Now, not to be self-promoting because believe me, this has nothing to do with "me", but there is a good opportunity for people who claim to know Jesus and want to share him with people to do just that on Sept. 11, 2010 at the REZonate Music Fest. That is exactly what REZonate is about. Its not just a fundraiser. It's meant to not only raise funds to provide the poorest kids in America with school supplies - we could do that in other ways - its about reaching out to our community too. And all you have to do is SHOW UP and be kind to people and NOT judge them because its not the kind of music you like or because they have a t-shirt on that offends you. If its about Jesus, then its not about you! I get tired of people who go to my church and claim to follow Christ and say that "its all about souls" not supporting the event because its not a "Christian" event. Its is not a "Christian" event but it is a chance for people to be Christ-like and I can't think of anything more genuinely Christian than that.

There, I said it.

Sunday, August 01, 2010

Fear Not

Telling somebody not to be afraid is, well, pretty pointless. I'm not sure what the angel thought he/she was accomplishing when they appeared to people in the Bible and told them to "Fear not". Did they really think that would work? I don't know. I do know that fear is normal, and natural, and that it is in fact a God-given emotion. How we handle that emotion is what makes it good or bad. There are some things we should be afraid of. But I've learned that when fear keeps us from living life it can bring about a much worse kind of death.

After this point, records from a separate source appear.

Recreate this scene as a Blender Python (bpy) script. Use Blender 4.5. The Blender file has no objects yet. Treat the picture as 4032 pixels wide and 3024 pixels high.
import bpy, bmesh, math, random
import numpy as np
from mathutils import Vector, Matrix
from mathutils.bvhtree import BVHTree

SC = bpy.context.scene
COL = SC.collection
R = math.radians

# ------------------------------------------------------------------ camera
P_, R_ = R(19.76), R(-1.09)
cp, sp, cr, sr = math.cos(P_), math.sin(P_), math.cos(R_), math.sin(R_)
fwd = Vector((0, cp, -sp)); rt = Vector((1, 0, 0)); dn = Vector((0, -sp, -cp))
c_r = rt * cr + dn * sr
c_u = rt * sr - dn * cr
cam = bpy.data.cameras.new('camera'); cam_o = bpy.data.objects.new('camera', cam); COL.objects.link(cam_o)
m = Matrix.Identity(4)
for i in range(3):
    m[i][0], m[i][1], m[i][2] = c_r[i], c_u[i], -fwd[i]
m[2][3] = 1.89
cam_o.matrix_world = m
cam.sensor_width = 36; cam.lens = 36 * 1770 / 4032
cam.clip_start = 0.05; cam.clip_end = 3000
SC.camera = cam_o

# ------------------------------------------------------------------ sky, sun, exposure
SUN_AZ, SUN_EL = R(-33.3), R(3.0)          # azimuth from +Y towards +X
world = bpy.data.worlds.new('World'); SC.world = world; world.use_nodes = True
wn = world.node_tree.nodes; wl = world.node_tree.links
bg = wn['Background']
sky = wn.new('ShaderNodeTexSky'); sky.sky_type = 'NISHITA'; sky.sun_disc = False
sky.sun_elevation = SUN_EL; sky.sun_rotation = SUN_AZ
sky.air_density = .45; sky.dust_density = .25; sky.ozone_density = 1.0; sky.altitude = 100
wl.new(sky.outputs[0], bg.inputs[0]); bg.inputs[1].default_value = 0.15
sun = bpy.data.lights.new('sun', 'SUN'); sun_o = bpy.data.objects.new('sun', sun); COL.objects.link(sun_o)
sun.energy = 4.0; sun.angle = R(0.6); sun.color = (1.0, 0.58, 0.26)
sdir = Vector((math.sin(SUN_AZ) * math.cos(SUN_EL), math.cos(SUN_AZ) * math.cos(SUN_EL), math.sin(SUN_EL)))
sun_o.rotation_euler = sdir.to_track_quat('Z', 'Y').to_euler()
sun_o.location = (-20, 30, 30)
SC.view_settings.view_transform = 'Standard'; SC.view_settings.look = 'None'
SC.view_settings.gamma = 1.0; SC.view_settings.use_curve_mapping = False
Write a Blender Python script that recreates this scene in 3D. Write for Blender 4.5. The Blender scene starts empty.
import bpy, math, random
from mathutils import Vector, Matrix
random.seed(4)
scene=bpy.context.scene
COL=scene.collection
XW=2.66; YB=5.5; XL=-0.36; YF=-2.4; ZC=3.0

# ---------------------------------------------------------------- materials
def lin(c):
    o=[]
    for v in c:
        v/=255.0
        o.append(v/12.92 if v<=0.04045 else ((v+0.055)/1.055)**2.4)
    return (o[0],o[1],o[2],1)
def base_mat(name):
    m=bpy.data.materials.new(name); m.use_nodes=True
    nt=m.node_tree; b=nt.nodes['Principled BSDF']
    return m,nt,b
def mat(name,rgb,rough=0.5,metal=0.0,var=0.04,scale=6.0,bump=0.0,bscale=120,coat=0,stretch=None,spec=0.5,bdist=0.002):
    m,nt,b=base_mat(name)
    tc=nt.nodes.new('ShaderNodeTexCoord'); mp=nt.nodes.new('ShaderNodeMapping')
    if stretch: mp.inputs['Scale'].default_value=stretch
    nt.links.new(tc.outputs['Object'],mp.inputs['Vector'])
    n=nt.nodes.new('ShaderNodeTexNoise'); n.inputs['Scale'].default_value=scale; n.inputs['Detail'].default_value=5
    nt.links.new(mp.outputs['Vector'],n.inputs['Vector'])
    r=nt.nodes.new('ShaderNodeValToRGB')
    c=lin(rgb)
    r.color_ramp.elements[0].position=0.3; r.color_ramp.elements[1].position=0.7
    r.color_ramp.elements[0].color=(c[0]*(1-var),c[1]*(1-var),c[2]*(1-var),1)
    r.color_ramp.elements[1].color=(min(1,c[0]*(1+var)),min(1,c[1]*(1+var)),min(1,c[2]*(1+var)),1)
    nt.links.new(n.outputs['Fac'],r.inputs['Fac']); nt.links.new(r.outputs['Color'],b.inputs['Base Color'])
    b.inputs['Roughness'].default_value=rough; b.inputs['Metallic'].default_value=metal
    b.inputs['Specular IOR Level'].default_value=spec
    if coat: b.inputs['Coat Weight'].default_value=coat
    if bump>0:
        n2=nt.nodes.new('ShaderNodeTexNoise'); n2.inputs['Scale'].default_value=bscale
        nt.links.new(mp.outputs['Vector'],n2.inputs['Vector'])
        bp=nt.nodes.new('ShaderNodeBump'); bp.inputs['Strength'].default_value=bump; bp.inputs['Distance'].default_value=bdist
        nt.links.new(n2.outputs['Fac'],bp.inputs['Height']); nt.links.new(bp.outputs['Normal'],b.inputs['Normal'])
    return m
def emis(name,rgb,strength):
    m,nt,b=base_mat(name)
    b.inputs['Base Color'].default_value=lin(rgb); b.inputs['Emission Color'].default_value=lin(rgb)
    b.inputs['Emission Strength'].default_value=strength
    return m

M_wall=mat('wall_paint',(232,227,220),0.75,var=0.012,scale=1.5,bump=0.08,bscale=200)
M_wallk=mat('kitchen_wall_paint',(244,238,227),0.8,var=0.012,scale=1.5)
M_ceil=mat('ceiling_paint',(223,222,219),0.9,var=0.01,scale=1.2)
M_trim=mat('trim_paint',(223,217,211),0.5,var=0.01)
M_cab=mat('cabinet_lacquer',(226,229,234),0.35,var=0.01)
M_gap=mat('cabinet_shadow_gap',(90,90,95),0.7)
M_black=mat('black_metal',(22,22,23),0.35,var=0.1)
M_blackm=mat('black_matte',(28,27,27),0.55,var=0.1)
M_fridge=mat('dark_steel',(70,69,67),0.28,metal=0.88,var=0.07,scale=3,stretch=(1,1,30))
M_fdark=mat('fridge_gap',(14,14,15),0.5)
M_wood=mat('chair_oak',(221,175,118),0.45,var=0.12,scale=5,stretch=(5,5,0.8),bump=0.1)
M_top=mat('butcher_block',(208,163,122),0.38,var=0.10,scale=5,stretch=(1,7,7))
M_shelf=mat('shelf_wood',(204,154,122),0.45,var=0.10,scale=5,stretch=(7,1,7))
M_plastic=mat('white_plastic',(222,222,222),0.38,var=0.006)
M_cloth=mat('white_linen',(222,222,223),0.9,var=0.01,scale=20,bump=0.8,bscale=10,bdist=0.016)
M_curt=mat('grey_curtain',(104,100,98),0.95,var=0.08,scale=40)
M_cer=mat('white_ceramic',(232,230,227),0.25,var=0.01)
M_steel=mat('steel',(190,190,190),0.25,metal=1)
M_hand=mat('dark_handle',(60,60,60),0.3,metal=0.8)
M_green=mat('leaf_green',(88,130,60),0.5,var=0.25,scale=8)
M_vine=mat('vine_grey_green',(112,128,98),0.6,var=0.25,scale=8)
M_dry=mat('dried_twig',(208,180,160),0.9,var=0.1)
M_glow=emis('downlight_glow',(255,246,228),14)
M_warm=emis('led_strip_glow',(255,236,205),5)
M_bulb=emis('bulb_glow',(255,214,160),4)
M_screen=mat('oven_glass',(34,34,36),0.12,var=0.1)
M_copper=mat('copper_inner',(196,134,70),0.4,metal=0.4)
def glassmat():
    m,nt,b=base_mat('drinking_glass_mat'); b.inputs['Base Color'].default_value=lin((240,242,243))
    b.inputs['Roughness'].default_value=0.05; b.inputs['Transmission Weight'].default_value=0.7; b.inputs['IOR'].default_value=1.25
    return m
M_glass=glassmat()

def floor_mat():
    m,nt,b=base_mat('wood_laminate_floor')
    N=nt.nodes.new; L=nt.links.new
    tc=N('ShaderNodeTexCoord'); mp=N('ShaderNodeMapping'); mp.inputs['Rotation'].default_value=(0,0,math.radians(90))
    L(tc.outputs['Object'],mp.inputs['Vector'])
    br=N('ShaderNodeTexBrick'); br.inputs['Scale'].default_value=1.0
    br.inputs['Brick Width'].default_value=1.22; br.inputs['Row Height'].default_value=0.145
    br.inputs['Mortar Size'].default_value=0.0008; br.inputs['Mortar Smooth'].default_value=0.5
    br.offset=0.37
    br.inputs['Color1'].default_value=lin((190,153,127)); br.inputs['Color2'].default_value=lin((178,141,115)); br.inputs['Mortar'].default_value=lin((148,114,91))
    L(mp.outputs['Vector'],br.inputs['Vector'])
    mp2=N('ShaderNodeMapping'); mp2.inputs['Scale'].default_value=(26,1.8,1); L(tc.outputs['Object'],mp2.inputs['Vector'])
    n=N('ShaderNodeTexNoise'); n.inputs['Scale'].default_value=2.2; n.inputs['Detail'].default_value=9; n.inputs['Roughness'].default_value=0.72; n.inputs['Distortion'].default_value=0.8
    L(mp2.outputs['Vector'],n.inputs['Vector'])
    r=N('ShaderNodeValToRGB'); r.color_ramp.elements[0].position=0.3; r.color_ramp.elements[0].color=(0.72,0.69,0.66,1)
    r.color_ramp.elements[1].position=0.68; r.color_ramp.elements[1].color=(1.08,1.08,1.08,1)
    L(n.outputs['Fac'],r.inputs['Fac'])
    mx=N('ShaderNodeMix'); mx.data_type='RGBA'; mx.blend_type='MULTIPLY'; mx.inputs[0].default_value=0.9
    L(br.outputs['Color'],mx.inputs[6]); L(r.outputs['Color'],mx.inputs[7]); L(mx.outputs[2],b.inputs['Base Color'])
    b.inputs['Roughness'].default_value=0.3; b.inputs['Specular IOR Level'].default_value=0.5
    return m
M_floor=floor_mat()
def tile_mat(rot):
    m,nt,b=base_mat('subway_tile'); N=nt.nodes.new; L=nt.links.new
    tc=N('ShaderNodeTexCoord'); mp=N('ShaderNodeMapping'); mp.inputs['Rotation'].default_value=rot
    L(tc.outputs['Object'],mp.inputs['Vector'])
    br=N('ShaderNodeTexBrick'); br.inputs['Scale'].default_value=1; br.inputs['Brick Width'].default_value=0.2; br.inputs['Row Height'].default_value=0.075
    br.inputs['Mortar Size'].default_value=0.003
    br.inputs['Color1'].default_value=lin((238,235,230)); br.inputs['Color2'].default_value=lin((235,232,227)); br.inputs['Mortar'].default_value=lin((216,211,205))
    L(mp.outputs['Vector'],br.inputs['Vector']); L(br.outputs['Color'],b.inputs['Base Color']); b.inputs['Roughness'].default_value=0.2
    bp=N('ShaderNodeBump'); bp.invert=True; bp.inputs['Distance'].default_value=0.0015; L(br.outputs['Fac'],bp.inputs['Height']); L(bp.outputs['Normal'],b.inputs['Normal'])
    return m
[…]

Me? I am afraid of heights. I know, I know - I have gone skydiving - jumping out of airplanes isn't something people who are afraid of heights would do, right? So how does that figure? Well, I don't know but somehow jumping out of a plane isn't nearly as scary to me as doing what we did yesterday. Yesterday a group of us went Ziplining. Is ziplining a word? I don't know, but at some point some of us thought it would be a good idea to tie on a harness, clip ourselves to a cable and swing through the treetops at over 150 feet in the air. I was excited and couldn't wait to go. Then after getting back from the Pine Ridge trip I was both exhausted and overwhelmed. There is so much after-trip stuff to do to finish up the trip and then REZonate is just around the corner and there is a ton of work to be done for that. I was so stressed and going to zipline just seemed like one more thing on my "to do" list. I decided not to go.

But as time got closer I knew I would regret it if I didn't do it. We got there and it was raining. By that time the butterflies were in full gear in my stomach. I had started thinking about the rope bridges and wondered what I'd gone and gotten myself into now. Normally when I see a rope bridge I just dig my heels in and refuse to go further. My hope was that maybe, just maybe, they wouldn't let us do it in the rain. But when I suggested to the lady at the counter that we surely couldn't do this in the rain she just smiled and said, "Oh yes you sure can". So we harnessed up and went. I hugged a few trees, but I wasn't about to give up and quit (although the thought crossed my mind). And I'm glad I did it. I may or may not do it again, but I'm glad I did it yeseterday. I would have really, really regretted it if I hadn't gone.

Here are some pics ...

Me crossing one of the many rope bridges.

Yeah, I'm probably not supposed to post this pic but I don't have any others

and buying these still won't let me download them


Me zipping




Me hugging a tree

(Thanks to Sherri for this pic)



One of the platforms and rope bridges. Standing on these platforms was WHY I hugged

the trees. Imagine 13 of us on that little platform. Yup, I was plastered to the tree.

(Thanks to Sherri for this pic)


The whole group "After" helmet hair and all.

So yeah, don't be afraid of living life. Be afraid of not living it.